THE next prime minister must face up to the reality that the Northern Ireland Protocol is here to stay, Michelle O’Neill has said.
The Sinn Fein vice-president said she has warned newly appointed Secretary of State for the region Shailesh Vara that the Government must stop “placating the DUP” and start being “even-handed” with Stormont’s political parties.
The republican party has accused the Government of doing the DUP’s bidding by introducing domestic legislation at Westminster to empower ministers to unilaterally scrap parts of the contentious post-Brexit trading arrangements.
The DUP is currently blocking the restoration of a Stormont executive in Belfast as part of its campaign against the Northern Ireland Protocol.
O’Neill is line to become Stormont first minister when or if the current powersharing impasse is resolved The party claims the trade arrangements have undermined the basis of powersharing by creating barriers between Northern Ireland and the rest of the UK.
Vara has replaced Brandon Lewis as Secretary of State after he quit in the turbulent days ahead of Boris Johnson’s decision to stand down as prime minister.
O’Neill, who attended an Eid celebration in Belfast yesterday, said Northern Ireland was the “collateral damage” in the “bedlam and chaos” at Westminster.
“I have spoken with the new Secretary of State and I think even his appointment shows the interest that the British Government have in the people here – he’s the seventh Secretary of State in the last decade,” she said.
“They come, they go, they are not even-handed in their approach.
“So when I spoke with the new Secretary of State, for however long he’s in post, I made it clear to him that I expect him to try to make Stormont work, to stop placating the DUP, that the people here voted to make politics work and their job as a co-guarantor of the (Good Friday) agreement is actually to be even-handed and try to bring that about.”
O’Neill added: “The protocol is here to stay, so they need to stop the high wire act and playing to the gallery.
“We’re caught up in this mess in what’s happening within the Tory party and that’s not good enough for the people here who we represent.

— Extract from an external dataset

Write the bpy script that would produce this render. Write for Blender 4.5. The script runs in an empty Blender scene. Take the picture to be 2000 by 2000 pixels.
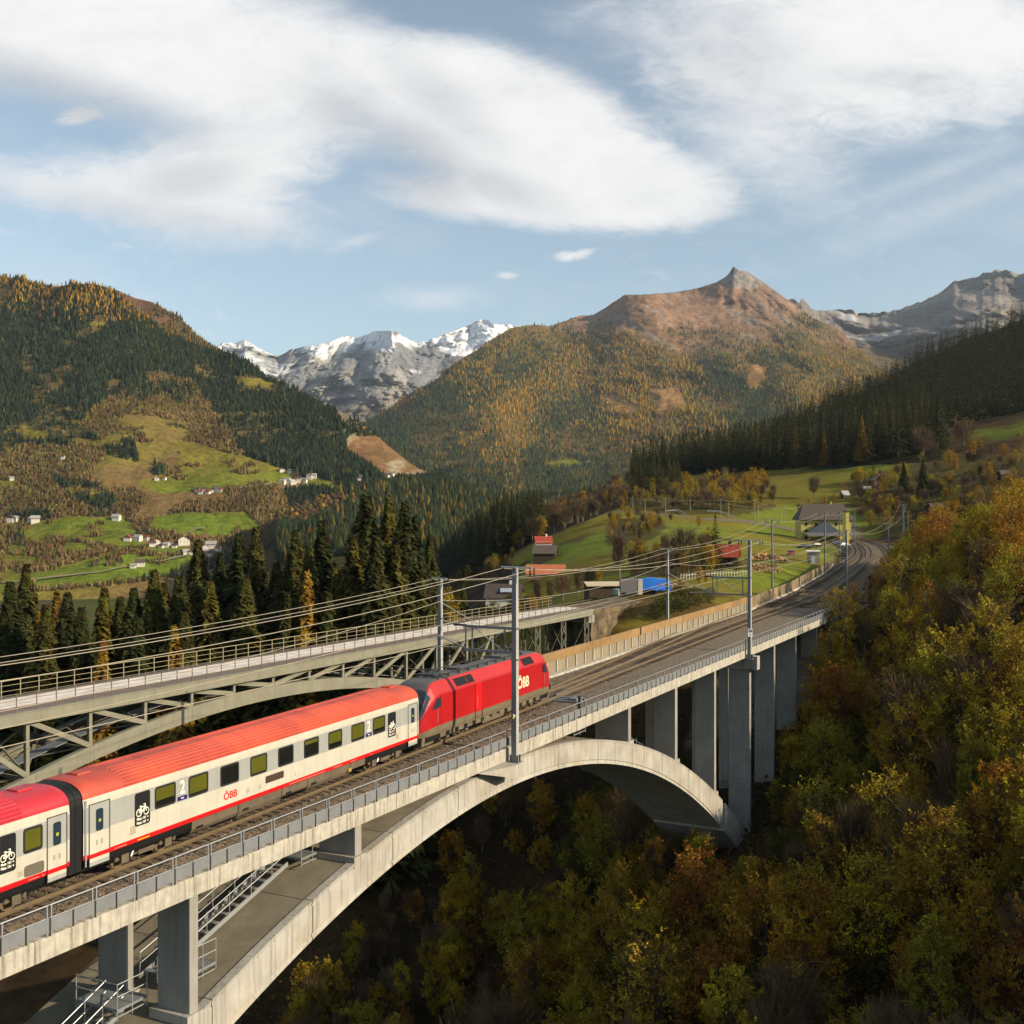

“So, the protocol is here to stay, it’s a necessary mitigation to the hardest Brexit, which the DUP and the Tories delivered.
“So, they now need to find ways to make it work.
“What we want is political certainty, political stability, that’s certainly what the business community want and that’s what the public voted for in the recent election.”
O’Neill also called for Northern Ireland to be defined by its rainbow of cultures, not divisions between orange and green.
She hailed the Islamic community for the “generous and compassionate” contribution they have made to life in Northern Ireland for decades.
“I’m a champion of inclusion and I am here to help make this place which we all belong together a home richer in its diversity,” she said.
O’Neill condemned hate crimes that have targeted Muslims in recent years.
“My colleagues have been very vocal in calling out those responsible for the attacks on the Belfast Muslim community and those outrageous acts of criminality,” she said.
“So let me say very clearly here to you all today, we will always stand beside you.
“In our shared humanity, we live in each other’s shadow, and I want you all to know that you are valued.
“I’m working to build a society, not of orange and green, but of a whole rainbow of cultures, multiculturalism, which reflects who we are and where we stand today.”